Ich denke, man kann das nicht pauschal sagen. In beiden Ländern dürfte es Vorbehalte gegeben haben, aber auch viele Menschen, die offen waren. Initiiert wurden die Partnerschaften von Älteren. Zum Beispiel der Bürgermeister von Sallanches, Marcel Goutry, war sicher um die 70. Der sagte in diesem Zusammenhang: Wir müssen diese Partnerschaft machen, damit wir uns kennenlernen. Und wer sich kennt, schießt nicht aufeinander. Die Jungen waren dann aber sehr offen.
Gab es auch Missverständnisse?
Davon weiß ich nichts. Wenn solche Partnerschaftsbegegnungen stattgefunden haben, waren die immer getragen von einer gewissen Euphorie, wie gut man sich verstanden hat. Missverständnisse, wenn es sie gegeben hat, wurden sicher auch nicht so hervorgekehrt.
Haben Sie ein Bild, das den Zustand der Partnerschaft heute beschreibt?

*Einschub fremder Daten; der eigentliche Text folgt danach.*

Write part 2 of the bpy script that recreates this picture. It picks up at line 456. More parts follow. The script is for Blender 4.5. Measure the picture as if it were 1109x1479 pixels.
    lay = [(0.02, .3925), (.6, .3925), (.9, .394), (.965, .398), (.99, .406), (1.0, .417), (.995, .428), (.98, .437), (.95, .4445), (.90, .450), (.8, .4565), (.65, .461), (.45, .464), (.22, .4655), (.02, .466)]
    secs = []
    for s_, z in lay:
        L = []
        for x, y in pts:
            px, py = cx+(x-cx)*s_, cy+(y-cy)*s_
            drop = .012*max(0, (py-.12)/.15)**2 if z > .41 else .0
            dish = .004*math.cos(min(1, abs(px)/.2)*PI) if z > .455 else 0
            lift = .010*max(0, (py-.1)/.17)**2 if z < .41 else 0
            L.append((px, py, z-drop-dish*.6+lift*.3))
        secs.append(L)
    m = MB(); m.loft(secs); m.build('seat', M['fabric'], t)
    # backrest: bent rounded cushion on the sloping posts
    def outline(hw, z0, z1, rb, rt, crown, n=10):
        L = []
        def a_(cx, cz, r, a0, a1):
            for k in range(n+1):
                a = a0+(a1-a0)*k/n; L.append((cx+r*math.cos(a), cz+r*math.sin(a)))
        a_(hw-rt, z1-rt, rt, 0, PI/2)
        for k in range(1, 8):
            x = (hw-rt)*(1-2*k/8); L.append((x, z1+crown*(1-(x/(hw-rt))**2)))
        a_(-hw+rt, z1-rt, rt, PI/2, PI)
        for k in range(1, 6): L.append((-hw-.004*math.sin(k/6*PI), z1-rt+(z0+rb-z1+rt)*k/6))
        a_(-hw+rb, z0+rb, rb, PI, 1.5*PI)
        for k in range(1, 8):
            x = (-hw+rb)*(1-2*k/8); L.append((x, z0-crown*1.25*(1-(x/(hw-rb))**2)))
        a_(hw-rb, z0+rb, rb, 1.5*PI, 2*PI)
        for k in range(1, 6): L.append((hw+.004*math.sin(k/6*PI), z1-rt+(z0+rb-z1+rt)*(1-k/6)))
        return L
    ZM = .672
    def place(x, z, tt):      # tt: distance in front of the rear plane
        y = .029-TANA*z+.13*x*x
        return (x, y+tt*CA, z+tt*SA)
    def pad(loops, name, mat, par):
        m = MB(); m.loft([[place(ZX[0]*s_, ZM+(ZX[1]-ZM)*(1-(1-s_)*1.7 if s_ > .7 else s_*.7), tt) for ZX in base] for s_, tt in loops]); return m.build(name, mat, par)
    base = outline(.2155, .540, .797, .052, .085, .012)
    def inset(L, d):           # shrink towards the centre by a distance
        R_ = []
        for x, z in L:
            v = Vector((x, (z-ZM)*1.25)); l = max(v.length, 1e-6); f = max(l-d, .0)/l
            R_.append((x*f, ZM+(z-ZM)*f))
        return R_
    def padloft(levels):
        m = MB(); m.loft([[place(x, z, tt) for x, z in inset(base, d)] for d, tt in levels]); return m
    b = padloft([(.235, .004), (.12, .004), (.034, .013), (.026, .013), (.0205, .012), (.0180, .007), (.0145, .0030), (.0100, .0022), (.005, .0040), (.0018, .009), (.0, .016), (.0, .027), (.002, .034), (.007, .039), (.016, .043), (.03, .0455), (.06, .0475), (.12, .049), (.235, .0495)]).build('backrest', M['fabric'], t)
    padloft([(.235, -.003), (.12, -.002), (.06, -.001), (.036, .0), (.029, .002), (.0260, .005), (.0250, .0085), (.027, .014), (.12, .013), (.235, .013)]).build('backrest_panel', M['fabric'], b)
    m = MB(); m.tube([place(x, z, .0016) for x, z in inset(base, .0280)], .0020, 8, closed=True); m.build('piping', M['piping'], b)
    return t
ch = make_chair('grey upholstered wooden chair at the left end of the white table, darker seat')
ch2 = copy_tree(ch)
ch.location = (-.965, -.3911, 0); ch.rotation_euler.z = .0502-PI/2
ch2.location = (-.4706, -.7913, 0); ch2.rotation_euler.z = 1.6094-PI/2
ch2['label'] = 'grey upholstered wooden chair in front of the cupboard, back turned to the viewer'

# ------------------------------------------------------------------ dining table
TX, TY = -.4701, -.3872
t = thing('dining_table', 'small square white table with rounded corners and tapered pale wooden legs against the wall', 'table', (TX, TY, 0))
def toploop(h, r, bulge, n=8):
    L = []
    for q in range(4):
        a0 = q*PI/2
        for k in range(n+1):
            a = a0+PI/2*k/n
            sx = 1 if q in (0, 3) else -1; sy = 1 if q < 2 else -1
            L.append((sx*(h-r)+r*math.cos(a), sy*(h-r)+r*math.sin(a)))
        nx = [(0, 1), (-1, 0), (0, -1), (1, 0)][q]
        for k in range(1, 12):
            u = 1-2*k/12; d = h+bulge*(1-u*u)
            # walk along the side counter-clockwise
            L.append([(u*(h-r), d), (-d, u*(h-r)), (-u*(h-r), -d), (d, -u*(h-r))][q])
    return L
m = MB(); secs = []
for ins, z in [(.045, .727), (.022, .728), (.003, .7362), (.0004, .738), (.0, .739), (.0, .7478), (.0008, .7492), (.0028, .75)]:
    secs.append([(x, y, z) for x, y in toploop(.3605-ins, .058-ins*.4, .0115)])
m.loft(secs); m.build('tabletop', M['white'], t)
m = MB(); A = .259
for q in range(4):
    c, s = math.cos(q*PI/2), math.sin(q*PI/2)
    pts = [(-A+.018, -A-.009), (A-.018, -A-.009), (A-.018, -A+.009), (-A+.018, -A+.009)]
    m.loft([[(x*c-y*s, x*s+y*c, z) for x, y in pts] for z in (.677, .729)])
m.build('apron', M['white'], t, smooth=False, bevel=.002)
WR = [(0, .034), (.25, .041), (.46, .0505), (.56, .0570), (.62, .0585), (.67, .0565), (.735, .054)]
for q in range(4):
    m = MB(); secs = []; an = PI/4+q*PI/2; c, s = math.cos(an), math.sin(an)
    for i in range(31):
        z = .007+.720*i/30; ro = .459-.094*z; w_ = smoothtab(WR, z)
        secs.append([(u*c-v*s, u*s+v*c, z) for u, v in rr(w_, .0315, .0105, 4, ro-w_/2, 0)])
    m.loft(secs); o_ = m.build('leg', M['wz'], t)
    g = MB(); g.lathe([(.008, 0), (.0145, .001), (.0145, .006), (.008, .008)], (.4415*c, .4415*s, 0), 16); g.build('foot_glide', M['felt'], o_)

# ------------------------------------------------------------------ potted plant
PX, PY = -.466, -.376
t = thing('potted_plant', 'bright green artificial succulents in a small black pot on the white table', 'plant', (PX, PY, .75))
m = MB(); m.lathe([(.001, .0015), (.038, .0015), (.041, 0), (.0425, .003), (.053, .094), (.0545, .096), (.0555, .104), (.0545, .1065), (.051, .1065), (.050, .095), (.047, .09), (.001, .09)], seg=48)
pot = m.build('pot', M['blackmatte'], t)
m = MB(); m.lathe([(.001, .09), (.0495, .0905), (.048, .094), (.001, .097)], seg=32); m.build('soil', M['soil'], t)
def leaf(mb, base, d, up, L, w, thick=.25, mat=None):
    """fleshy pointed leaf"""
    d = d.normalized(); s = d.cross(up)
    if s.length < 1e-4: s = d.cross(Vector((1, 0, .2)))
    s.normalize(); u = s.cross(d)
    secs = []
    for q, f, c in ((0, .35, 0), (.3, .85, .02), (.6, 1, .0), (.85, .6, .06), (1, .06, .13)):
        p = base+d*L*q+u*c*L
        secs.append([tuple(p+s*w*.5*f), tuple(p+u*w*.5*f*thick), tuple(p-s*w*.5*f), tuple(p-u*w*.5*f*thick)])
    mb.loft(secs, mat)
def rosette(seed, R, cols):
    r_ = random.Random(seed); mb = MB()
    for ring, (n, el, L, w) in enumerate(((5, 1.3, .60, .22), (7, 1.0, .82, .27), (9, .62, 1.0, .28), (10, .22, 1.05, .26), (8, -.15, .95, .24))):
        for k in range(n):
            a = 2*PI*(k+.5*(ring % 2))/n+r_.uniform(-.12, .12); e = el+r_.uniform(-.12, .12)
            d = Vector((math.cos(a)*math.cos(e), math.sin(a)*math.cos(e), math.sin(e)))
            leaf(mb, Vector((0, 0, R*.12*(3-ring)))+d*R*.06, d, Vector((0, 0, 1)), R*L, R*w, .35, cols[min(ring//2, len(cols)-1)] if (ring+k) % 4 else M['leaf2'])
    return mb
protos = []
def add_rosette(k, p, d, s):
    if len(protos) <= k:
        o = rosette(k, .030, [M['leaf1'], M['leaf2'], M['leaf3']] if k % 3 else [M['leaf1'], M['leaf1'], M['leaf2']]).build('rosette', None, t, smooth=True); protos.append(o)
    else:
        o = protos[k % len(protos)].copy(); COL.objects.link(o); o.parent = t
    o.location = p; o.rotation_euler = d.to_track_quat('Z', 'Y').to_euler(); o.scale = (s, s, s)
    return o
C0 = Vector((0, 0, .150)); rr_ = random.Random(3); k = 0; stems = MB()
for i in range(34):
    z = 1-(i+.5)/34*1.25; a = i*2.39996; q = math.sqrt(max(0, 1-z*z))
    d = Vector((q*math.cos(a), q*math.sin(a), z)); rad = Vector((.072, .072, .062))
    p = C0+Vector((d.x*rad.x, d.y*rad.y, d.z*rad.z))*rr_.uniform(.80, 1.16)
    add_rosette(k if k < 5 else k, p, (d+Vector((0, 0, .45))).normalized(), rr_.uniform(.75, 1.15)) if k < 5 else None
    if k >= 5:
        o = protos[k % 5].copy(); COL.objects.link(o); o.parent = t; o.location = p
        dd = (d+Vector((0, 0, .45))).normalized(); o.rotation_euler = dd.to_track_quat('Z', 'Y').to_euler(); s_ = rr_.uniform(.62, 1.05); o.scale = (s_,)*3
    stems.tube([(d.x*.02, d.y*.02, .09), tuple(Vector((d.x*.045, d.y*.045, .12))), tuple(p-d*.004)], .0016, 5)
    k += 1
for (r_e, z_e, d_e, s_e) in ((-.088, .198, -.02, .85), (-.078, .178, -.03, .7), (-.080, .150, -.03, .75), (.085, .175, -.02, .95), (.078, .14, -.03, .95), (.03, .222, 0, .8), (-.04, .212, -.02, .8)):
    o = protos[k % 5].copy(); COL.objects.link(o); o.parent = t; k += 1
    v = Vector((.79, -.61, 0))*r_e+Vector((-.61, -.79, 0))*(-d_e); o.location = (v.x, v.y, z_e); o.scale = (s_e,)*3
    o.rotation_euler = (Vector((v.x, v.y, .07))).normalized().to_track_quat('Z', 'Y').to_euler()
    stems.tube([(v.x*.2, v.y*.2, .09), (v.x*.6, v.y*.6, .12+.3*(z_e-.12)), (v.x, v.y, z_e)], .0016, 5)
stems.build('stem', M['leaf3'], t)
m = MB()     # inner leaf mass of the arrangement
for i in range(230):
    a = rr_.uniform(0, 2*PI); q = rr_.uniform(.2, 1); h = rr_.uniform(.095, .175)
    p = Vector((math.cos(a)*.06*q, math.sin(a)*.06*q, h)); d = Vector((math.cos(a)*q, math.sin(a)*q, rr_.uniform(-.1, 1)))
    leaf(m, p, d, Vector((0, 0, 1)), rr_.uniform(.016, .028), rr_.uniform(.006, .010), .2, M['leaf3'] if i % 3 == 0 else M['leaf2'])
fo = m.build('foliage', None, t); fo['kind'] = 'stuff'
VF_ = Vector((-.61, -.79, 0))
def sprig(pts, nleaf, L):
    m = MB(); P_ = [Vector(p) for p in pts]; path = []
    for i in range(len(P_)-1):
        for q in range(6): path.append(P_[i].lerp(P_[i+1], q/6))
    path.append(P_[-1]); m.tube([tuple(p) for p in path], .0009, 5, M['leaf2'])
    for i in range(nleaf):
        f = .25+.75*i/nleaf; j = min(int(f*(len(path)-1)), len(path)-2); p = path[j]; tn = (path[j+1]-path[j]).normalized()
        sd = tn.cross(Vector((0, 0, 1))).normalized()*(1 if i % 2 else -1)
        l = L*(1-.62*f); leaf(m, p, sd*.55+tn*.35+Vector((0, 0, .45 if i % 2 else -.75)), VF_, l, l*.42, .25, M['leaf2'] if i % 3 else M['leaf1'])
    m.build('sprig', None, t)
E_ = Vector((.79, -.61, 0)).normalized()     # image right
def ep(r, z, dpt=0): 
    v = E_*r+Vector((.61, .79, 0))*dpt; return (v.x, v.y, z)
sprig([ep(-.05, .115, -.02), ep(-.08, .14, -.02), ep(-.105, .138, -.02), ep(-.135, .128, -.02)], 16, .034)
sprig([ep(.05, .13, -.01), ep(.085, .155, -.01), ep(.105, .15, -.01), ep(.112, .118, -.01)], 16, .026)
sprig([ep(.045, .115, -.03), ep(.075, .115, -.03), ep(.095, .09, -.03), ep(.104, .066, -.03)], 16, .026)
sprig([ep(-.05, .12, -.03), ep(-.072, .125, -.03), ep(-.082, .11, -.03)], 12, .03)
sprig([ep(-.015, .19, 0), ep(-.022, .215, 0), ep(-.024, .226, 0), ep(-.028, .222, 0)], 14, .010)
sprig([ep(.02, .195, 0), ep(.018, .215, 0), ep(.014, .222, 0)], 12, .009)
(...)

Ich denke, es ist ein einvernehmliches Nebeneinander, das von Interesse geprägt ist. Die Partnerschaft ist so selbstverständlich, dass es keinerlei Konflikte gibt. Heute ist weniger die politische Dimension wichtig, sondern die Freude an der Begegnung steht im Vordergrund. Man lernt von einander. Schwieriger ist es teilweise, weil die Leute, die in den Vereinen diese Partnerschaft getragen haben, nicht mehr aktiv oder vielleicht sogar gestorben sind. Aber jetzt im Vorfeld zum Stadtfest haben sich Vereine gemeldet, die gerne Kontakt zu einem Gegenpart haben wollten. Es besteht also nach wie vor Interesse.